De hecho esta calentura lapidaria me sobrevino mientras escuchaba subyugado La clemenza di Tito y, ya próximo el desenlace, sonaba el aria Non più di fiori. Vitellia ve en ese momento con temor cómo sus asechanzas hacia Tito han quedado al descubierto y no le queda confiar sino en su clemencia. En ese dúo, que mantiene con el corno di bassetto, asistimos a una de esas raras epifanías instrumentales que nos regala la música. Con este emparejamiento, Mozart demuestra que el diálogo no debe forzosamente quedar encerrado en la mera armonía, sino que puede resultar más vívido explorar la asimetría mediante el contraste de tonos.
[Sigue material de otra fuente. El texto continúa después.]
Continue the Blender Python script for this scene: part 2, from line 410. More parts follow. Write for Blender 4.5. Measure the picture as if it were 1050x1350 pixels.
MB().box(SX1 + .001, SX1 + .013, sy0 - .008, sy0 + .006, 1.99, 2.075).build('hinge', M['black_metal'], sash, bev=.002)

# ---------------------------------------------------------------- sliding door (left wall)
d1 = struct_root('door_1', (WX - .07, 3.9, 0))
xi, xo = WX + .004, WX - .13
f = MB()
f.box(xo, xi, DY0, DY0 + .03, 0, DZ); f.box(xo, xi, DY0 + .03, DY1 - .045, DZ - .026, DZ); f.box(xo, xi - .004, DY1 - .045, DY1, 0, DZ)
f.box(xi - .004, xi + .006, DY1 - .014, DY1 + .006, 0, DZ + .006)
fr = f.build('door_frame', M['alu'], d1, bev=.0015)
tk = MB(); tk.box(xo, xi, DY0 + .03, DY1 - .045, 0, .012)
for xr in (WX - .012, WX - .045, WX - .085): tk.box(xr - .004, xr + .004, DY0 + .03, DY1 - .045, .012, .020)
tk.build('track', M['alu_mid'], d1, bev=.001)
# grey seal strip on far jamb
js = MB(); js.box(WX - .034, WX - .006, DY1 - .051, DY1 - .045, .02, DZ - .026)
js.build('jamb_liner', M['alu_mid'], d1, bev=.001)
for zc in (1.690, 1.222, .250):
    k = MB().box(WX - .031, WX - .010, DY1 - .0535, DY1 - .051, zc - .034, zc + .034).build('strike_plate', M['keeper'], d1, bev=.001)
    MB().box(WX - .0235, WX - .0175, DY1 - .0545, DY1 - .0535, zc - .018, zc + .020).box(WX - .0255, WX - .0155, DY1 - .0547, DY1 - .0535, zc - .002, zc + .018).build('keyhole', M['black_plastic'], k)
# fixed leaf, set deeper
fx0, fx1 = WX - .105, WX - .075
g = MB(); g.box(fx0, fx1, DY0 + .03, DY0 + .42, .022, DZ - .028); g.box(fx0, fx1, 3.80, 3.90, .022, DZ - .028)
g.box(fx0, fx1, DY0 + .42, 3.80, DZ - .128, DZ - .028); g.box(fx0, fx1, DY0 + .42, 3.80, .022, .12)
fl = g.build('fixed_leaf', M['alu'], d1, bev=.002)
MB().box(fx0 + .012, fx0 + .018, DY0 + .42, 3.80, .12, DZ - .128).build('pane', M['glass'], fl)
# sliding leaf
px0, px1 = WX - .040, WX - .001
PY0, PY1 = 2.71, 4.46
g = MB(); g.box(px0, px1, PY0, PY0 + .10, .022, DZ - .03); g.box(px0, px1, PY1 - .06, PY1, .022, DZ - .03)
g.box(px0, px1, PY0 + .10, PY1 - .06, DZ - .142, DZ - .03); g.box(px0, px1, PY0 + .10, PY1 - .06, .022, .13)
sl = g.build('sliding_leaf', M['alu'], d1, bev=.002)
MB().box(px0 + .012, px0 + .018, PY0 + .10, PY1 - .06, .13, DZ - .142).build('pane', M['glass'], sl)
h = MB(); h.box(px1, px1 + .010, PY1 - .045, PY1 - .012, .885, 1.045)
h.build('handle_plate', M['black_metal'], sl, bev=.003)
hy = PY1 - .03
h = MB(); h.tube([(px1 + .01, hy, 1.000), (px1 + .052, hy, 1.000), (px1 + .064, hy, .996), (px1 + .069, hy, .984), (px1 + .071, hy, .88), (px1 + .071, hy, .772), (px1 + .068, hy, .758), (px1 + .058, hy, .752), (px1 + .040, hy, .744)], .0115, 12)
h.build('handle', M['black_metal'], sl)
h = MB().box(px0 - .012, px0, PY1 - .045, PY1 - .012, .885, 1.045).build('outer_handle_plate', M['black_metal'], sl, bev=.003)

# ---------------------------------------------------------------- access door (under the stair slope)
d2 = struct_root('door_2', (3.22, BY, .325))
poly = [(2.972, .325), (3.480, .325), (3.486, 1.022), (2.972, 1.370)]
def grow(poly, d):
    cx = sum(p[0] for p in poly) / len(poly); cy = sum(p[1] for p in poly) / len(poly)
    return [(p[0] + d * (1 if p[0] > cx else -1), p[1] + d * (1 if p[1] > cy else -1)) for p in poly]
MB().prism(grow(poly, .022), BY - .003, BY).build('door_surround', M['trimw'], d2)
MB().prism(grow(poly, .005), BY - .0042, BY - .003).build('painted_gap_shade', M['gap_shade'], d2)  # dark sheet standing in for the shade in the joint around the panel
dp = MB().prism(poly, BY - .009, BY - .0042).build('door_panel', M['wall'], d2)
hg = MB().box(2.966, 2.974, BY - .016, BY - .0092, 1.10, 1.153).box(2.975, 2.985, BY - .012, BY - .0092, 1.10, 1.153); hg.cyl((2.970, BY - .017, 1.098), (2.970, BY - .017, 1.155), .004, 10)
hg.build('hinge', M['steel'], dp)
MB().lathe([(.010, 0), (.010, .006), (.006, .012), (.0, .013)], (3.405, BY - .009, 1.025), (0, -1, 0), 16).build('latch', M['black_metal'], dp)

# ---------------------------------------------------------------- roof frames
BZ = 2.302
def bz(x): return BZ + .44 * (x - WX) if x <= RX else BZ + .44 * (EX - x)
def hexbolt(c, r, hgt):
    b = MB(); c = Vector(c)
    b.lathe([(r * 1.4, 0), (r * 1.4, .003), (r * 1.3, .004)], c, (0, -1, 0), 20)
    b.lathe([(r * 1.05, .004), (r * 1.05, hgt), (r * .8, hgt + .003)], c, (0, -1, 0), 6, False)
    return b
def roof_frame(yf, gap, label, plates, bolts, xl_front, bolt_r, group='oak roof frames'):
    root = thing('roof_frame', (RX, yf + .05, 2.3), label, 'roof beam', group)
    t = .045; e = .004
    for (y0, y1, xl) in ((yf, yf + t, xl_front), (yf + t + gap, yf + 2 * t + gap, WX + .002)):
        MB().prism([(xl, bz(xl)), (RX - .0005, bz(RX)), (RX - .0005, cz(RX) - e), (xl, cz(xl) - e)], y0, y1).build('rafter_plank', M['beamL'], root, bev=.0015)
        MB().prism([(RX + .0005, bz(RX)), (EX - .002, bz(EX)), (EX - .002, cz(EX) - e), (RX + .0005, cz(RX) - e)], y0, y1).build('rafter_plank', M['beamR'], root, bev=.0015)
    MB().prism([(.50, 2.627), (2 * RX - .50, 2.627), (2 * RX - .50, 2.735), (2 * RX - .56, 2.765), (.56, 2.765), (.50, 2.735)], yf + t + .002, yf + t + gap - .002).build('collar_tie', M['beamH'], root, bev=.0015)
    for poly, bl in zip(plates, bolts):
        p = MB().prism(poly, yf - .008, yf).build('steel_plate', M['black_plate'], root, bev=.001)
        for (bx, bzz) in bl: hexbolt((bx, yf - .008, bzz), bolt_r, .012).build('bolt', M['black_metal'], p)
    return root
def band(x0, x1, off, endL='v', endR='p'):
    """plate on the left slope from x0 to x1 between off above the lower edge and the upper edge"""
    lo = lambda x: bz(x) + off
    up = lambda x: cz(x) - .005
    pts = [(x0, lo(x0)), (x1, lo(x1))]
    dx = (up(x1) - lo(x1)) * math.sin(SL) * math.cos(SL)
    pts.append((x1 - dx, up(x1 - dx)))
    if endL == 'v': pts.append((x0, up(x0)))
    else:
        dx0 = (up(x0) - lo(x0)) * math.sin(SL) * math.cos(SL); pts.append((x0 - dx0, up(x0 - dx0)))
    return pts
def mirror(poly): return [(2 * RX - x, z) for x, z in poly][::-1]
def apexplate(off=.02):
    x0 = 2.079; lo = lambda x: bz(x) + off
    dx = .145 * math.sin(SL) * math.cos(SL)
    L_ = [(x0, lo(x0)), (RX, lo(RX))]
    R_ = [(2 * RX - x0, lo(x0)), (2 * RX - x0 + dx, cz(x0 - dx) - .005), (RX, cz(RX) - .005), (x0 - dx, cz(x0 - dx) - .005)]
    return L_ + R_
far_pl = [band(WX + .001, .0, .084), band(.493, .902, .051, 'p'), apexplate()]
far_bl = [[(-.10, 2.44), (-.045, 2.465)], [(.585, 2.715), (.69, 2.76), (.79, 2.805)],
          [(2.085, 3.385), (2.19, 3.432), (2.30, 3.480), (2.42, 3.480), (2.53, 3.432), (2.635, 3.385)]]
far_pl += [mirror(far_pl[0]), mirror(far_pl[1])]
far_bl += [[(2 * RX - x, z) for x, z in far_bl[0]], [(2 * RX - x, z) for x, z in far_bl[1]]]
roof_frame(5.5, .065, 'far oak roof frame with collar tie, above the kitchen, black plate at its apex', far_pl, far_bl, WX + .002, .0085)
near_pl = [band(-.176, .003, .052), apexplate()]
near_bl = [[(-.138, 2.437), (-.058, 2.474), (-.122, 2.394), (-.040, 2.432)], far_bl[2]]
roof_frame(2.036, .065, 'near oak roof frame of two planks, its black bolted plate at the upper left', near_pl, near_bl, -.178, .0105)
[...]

Los agudos de la soprano y las sombrías réplicas del clarinete son la mejor ilustración de la angustia con la que Vitellia se enfrenta a su previsible destino. La rúbrica final del efectista coro Che del ciel viene a subrayar la inminencia del augusto juicio.
Ahí se me fue la cabeza en busca de otras réplicas en las que la soprano se enfrentara en desigual lid a vientos y maderas. No tardó en venirme una de las más célebres. Me refiero al aria Quia respexit humilitatem del Magnificat de Bach. El encuentro de la voz con un óboe, que arranca doliente su discurso, es una de esas heridas irreparables, una emoción que queda en tí para siempre. Nadie apreciará afanes de emulación en esa sintonía. Del rigor compartido, en una partitura bajo la tutela del bajo, nace un diálogo que sólo parece buscar la exaltación mutua. Un óboe tan sublime no puede sino realzar la confesión de María, cuya voz le arrebata a su vez toda condición mundana para llevarlo hasta la gloria. En ese clima la irrupción del coro con Omnes generationes multiplica las voces y la asimetría al oponerlas a la orquesta.
Hay también soluciones más festivas y evocadoras. Una de las más brillantes la recordé en Händel, en una de aquellas Cantatas italianas, compuestas para el Cardenal Panfili, justo antes de su fulgurante carrera británica. Se trata de los Pensieri notturni de Filli, donde encontramos a la pastora Filis, sumergida en plácidas ensoñaciones de amor. Como contrapunto a la soprano, que relata la escena siguiendo al bajo continuo, es aquí la flauta dulce la que va coloreando el curso de los sueños. Puede que la cantata carezca del empaque y la gravedad de las obras anteriores, pero rebosa frescura, particularmente su aria final, Ha l’inganno il suo diletto. El diálogo es risueño, como un juego en el que flauta y soprano se disputaran el fraseo. El peso de la voz cantante, en la que ambos alternan, nunca consigue apagar en esta sucesión de cruces la ligereza de la melodía.
Y así del dramatismo de la ópera llegué a la ligereza de la égloga, pasando de camino por la solemnidad de la oda. Aunque en todos los casos los concurrentes se sabían llamados a un encuentro desigual, nunca pareció faltarles ánimo concertante. No sabemos si entender como un ejercicio de intuición o de razón lo que a partir de ahí logró la música.